begin

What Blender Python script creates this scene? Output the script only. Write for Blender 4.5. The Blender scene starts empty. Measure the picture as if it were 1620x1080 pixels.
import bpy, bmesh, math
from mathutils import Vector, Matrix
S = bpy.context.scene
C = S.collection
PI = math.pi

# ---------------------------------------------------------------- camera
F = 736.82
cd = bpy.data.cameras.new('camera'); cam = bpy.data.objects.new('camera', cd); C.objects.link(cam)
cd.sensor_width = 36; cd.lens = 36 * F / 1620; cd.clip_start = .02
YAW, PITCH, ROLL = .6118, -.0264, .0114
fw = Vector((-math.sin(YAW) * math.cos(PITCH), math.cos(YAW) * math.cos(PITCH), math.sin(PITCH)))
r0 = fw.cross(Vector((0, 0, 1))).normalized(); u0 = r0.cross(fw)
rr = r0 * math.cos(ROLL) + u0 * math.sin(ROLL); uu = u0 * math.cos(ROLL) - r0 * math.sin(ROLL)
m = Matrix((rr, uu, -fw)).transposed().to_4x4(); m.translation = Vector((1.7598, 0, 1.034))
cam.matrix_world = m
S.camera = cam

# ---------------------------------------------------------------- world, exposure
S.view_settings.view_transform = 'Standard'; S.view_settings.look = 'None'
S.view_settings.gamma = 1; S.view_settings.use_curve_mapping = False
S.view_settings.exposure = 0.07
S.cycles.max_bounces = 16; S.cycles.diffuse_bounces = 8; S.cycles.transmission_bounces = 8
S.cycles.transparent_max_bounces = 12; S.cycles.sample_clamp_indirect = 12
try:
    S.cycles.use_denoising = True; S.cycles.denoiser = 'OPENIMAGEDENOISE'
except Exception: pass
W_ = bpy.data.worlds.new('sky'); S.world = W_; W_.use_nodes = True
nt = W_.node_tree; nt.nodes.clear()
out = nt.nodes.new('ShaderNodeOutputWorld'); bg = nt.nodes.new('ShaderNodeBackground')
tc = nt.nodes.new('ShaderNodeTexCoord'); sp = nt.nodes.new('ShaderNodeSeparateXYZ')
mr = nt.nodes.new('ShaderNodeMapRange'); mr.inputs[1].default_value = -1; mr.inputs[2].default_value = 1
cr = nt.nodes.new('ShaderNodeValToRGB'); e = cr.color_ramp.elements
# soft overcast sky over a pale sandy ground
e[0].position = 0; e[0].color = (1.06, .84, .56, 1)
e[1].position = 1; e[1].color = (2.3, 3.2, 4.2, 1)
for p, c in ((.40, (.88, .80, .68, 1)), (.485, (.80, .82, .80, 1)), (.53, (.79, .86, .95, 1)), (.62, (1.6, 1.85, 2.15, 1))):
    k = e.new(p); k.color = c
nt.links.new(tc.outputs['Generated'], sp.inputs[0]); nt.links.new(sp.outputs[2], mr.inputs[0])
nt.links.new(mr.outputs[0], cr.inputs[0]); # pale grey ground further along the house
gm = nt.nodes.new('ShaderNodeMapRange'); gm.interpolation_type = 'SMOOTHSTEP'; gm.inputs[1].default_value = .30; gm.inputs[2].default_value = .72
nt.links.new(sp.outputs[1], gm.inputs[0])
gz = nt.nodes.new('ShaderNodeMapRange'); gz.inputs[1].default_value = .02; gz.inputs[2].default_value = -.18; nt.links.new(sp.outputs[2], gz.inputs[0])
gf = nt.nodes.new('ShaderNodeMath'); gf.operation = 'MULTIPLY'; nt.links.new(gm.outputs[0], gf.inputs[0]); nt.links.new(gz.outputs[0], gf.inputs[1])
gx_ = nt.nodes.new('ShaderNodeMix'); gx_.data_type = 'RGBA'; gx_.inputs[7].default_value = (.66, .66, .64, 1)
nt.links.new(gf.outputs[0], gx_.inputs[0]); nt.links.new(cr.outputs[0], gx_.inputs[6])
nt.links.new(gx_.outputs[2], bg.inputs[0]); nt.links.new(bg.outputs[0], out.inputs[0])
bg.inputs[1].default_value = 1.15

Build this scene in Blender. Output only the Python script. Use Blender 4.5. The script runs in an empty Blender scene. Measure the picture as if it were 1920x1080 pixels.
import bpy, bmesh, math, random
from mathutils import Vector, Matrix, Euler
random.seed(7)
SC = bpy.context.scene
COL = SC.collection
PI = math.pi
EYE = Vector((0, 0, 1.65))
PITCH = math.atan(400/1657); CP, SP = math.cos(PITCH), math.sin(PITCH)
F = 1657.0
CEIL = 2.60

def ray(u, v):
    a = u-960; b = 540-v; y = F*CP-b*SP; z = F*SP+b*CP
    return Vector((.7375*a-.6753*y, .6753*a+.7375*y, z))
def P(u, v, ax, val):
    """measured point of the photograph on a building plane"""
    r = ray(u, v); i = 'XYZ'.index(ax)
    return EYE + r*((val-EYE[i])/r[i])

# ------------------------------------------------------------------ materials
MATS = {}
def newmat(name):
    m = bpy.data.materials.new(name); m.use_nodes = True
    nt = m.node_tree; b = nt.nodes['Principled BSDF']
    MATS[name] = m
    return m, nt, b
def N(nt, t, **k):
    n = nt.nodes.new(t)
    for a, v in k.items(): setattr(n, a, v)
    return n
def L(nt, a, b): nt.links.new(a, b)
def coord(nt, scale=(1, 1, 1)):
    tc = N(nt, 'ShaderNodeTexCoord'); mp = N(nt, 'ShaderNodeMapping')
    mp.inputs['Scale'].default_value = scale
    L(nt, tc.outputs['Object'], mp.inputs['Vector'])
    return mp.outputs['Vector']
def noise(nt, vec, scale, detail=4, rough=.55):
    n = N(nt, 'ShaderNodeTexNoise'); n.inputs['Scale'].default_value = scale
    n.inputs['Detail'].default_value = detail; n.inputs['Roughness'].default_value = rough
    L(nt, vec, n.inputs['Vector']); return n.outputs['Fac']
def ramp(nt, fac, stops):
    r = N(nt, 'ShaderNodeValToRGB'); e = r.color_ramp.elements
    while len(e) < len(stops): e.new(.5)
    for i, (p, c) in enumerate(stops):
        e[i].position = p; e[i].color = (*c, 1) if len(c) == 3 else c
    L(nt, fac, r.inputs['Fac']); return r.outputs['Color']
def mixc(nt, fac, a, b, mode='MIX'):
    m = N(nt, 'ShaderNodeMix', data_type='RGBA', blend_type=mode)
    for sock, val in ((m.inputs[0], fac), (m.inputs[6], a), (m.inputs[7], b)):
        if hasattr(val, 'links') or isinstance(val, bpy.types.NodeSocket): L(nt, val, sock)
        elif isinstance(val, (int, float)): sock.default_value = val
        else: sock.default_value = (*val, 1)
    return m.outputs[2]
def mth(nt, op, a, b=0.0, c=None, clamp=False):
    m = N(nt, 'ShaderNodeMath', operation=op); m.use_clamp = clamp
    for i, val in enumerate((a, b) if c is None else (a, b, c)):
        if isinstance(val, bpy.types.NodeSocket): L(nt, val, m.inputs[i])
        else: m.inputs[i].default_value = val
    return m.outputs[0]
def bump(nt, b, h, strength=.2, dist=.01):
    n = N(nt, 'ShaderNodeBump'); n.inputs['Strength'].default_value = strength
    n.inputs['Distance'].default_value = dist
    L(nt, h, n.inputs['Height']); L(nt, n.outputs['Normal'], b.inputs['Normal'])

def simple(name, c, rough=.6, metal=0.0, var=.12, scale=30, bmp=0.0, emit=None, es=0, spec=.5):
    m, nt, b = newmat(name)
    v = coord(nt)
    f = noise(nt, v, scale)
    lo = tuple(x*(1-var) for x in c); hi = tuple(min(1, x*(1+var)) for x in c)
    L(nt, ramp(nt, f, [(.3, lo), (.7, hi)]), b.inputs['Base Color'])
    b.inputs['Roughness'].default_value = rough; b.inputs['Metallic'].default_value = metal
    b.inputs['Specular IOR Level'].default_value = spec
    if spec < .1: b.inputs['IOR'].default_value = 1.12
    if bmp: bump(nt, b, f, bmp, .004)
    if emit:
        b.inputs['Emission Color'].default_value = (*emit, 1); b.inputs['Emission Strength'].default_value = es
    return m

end

What is asked: Set down, without any change, only the lines from the line that holds "Build this scene" through the line that holds "return EYE + r*((val-EYE[i])/r[i])", both lines included.

Result:
Build this scene in Blender. Output only the Python script. Use Blender 4.5. The script runs in an empty Blender scene. Measure the picture as if it were 1920x1080 pixels.
import bpy, bmesh, math, random
from mathutils import Vector, Matrix, Euler
random.seed(7)
SC = bpy.context.scene
COL = SC.collection
PI = math.pi
EYE = Vector((0, 0, 1.65))
PITCH = math.atan(400/1657); CP, SP = math.cos(PITCH), math.sin(PITCH)
F = 1657.0
CEIL = 2.60

def ray(u, v):
    a = u-960; b = 540-v; y = F*CP-b*SP; z = F*SP+b*CP
    return Vector((.7375*a-.6753*y, .6753*a+.7375*y, z))
def P(u, v, ax, val):
    """measured point of the photograph on a building plane"""
    r = ray(u, v); i = 'XYZ'.index(ax)
    return EYE + r*((val-EYE[i])/r[i])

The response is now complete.